人生

やっていきましょう

766日目

他人の話をよく聞くと、そこまで理解が完全でなかったり根拠が明白でないことを平気で言っている場合があるということに気づいた。自分はこれまで他者がすべてにおいて自分以上に視野が広く物事を見渡せているという前提に立っていたが、実際はそうである場合もあればそうでない場合もあるということもある。

これはなかなか気づきにくい問題だと思った。自分は自らの無理解を認める人間に限りそうであると把握することができているが、実際すべての人間がそうであるわけではない。自分が何かについて分かっていないと認めたがらない者もいれば、そもそも分かっていないということすらわかっていない場合もある。例えばその人間は、自らの認める視野の中では自分はモノの道理を分かっていると思い込んでいるのだ。

これは当然自分自身にも言えることだ。物事を分かっているかどうかというのは、主観的な印象のみで断定してはならない。なぜならそこにはしばしば自分がそうであってほしいという願望が投影されているからだ。自分も時としてそういうことに気づけないことがある。この確認を怠ると自分の考えが暴走する。

 

自分は印象で他人を決めてしまう人間だ。そして大抵、他者を脅威と感じるあまり他者が万能であるかのように錯覚しがちである。しかしそれは正しい判断であるとは言えない。自分が見るべきなのはその人間の印象ではなく、実際に何を考えているかということである。その考えが妥当であるかどうかはその場で判断がつかないこともある。しかし予測をすることはできる。

言い方は悪いが、自分は他者の言動を品定めする必要がある。万人が自分より優れ、自分が最低の人間であれば話は単純だろう。だが実際はそうではない。他人が理解を欠いていて、自分がその欠点に気付くこともある。こうしたとき、例えば他人が脅威だからその欠点に気付いた自分が間違っているかもしれないと思う必要はない。判断が自身の一定の吟味によって裏付けられた根拠のあるものである限り、修正の余地は残すとはいえ自分はその判断に自信を持つべきである。

何度も繰り返して言うが、事実に基づいて判断するというのは、自分に不利な事実ばかりをピックアップして自尊心を貶めることではない。可能な限り事実に基づいて判断しようと努めた結果、自分の判断に分がある場合もあるということを受け入れるということである。そのとき自分が、他者の調子に乗せられて自分が間違っているかもしれないと思わされてはならない。当然間違っている可能性というのは否定できないが、そのために自分の用意した根拠がただちに否定されるというのはおかしい。

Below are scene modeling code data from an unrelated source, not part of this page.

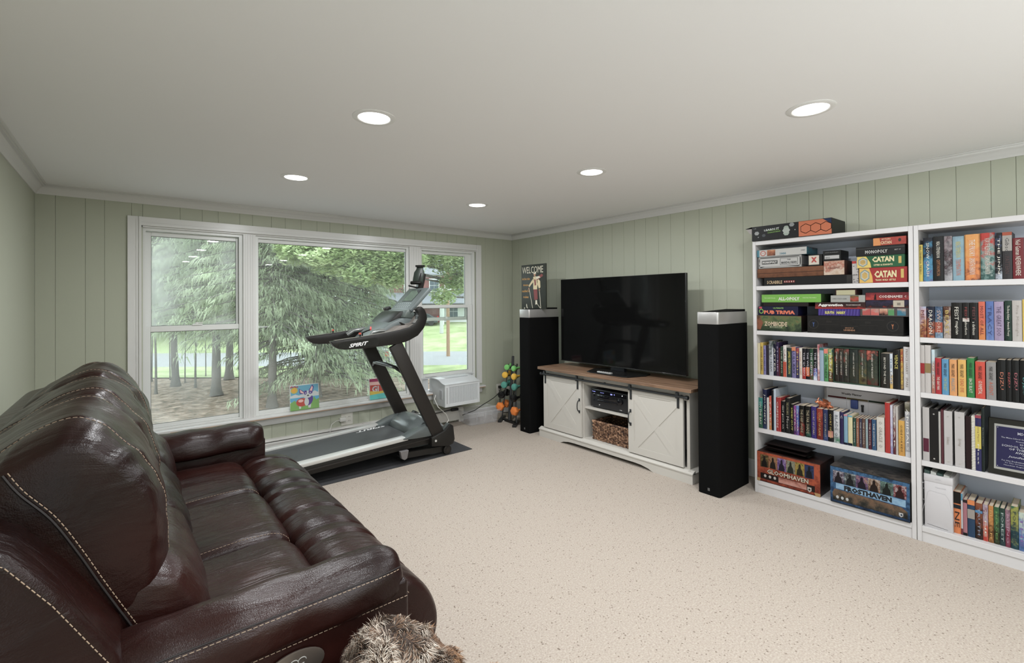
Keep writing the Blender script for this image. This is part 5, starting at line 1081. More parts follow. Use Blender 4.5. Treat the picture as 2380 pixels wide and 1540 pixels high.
def row(origin, sc, zb, ybot, xf, entries, where, group, slope=0.0):
    ox, oy = origin
    for i, en in enumerate(entries):
        xl, xr, yt, look, cov = en[:5]; text = en[5] if len(en) > 5 else None; tcol = en[6] if len(en) > 6 else 'e8e4da'; kw = en[7] if len(en) > 7 else {}
        yb = ybot + slope*(xl)
        P = onp(ox+xl/sc, oy+yb/sc, 0, xf); Q = onp(ox+xr/sc, oy+yb/sc, 0, xf); T = onp(ox+(xl+xr)/2/sc, oy+yt/sc, 0, xf)
        kw = dict(kw); dp = kw.pop('d', 0.135 if T.z-zb < 0.22 else 0.165)
        dp = min(dp, -0.026-xf)
        lab = kw.pop('label', None) or '%s, %s from left, %s' % (look, ORD[i], where)
        book(xf, P.y, Q.y, zb+0.0003, T.z, dp, cov, lab, group, text, tcol, **kw)
A0, B0, C0, D0, E0, F0 = (1740, 480), (1740, 770), (1740, 1000), (2110, 500), (2110, 780), (2110, 1060)
K = 'd8d2c4'; G = 'c8a94a'
row(B0, 5.133, SH[2], 450, -0.283, [
 (105, 137, 138, 'thin cream book', 'cfc39b'), (140, 175, 132, 'yellow paperback', 'c2a23a', 'SINGLE HANDED|STORIES', '3a2c10'), (177, 208, 168, 'lavender paperback', '7d78a8', 'THE ROADS OF', '2a2850'), (209, 240, 162, 'slim charcoal paperback', '2b2430'),
 (243, 296, 112, 'grey-white book with a dark green top', ['aeb2bb', 'b9bcc4', '2c3a34'], 'IN THE MIRROR|DREAM', ('1c3a2a', '50545c')), (298, 330, 150, 'navy paperback with white title', '12142a', 'AFTER', K), (332, 361, 128, 'dark purple book with a red spot', ['5a2038', '2c2140', '33224a'], 'STORIES', 'b0a0c0'),
 (363, 377, 195, 'very thin dark red booklet', '5a1820'), (380, 411, 180, 'dark green book', ['20261c', '26382a', '2c4436'], 'THE RING', 'a8b09a'), (414, 452, 165, 'white paperback with a vermilion foot', 'd3cdc6', 'CALLING', '8a3020', dict(extra=[(0.52, 1.0, 'c4482c')])),
 (456, 511, 195, 'dark green novel with yellow author name', ['2c3c50', '26382c', '24302c'], 'JAMES PATTERSON', 'd8c23a', dict(tw=0.7)), (516, 565, 185, 'purple book with an orange top', ['4b4270', '7d74a4', '6a6298'], 'LULLABY', '2a2442', dict(extra=[(0, 0.13, 'cf7a4e')])), (568, 601, 200, 'violet paperback with a red picture', ['262440', '3a3260', 'a03a3a'], 'HIGH', 'c8b050'),
 (605, 640, 195, 'white paperback with small coral marks', 'cdc5b9', 'SOUND OF SLEEP', 'b86a4a'), (642, 684, 205, 'black fantasy paperback with a red foot', '14121a', 'THE QUEEN', 'c9c4cc', dict(extra=[(0.62, 1, ['8a1418', 'b83020'])])), (686, 728, 205, 'black fantasy paperback with an orange foot', '12131a', 'THE WEAVER', 'c9c4cc', dict(extra=[(0.60, 0.9, ['c4501c', 'e07a30'])])),
 (730, 773, 205, 'black fantasy paperback with a green flame', ['7a1c18', '2f5a3a', '16221c'], 'THE KEEPER', 'c9c4cc'), (775, 820, 205, 'black fantasy paperback with a blue and white foot', '12131a', 'THE TOWER', 'c9c4cc', dict(extra=[(0.62, 1, ['c9ccda', '3a5aa8', '8a2028'])])), (822, 846, 155, 'thin red and white striped book', ['a01c2c', 'd5c5c5', 'a01c2c']),
 (848, 897, 195, 'pale blue hardback with a teal top', '8da3b6', None, K, dict(extra=[(0, 0.07, '2f6a62')], hard=True)), (901, 950, 208, 'green paperback with a coral top', ['2f7a3c', '4a8e52', '86b884'], 'THE SIREN', '182a18', dict(extra=[(0, 0.14, 'd8745c')])), (953, 1001, 212, 'dark book with a lime and teal spine', ['1c1410', '5a3a20', 'c6bc40', '3f7870'], 'MAN IN', K)],
 'middle shelf, left bookcase', 'books on the middle shelf of the left bookcase', 0.12)
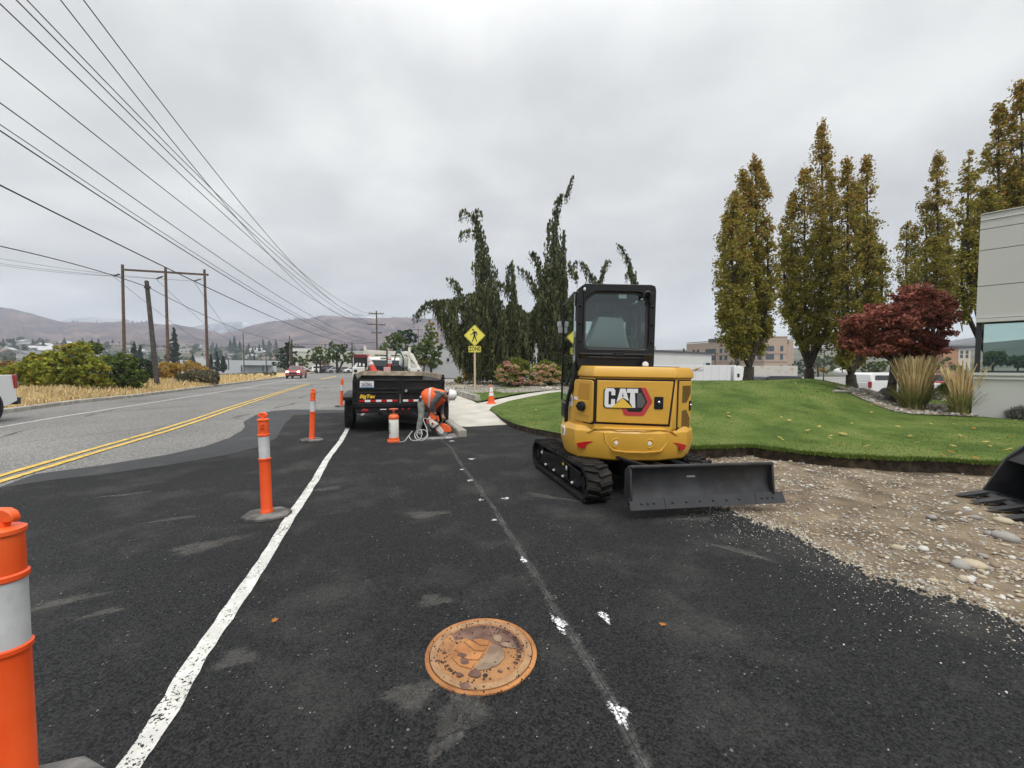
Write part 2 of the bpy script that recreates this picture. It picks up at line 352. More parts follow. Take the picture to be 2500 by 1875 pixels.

自分は自らの言動にある程度の根拠を持たせなければならない。それは根拠のある判断を行うということでもあるが、同時に無根拠の懐疑を行うべきではないということでもある。自分が何であれ他者と意見が対立したら自らの主張を反射的に疑い始めるというのは間違っている。根拠がないのであれば当然疑うべきだが、十分な根拠があるなら意見を退ける必要はない。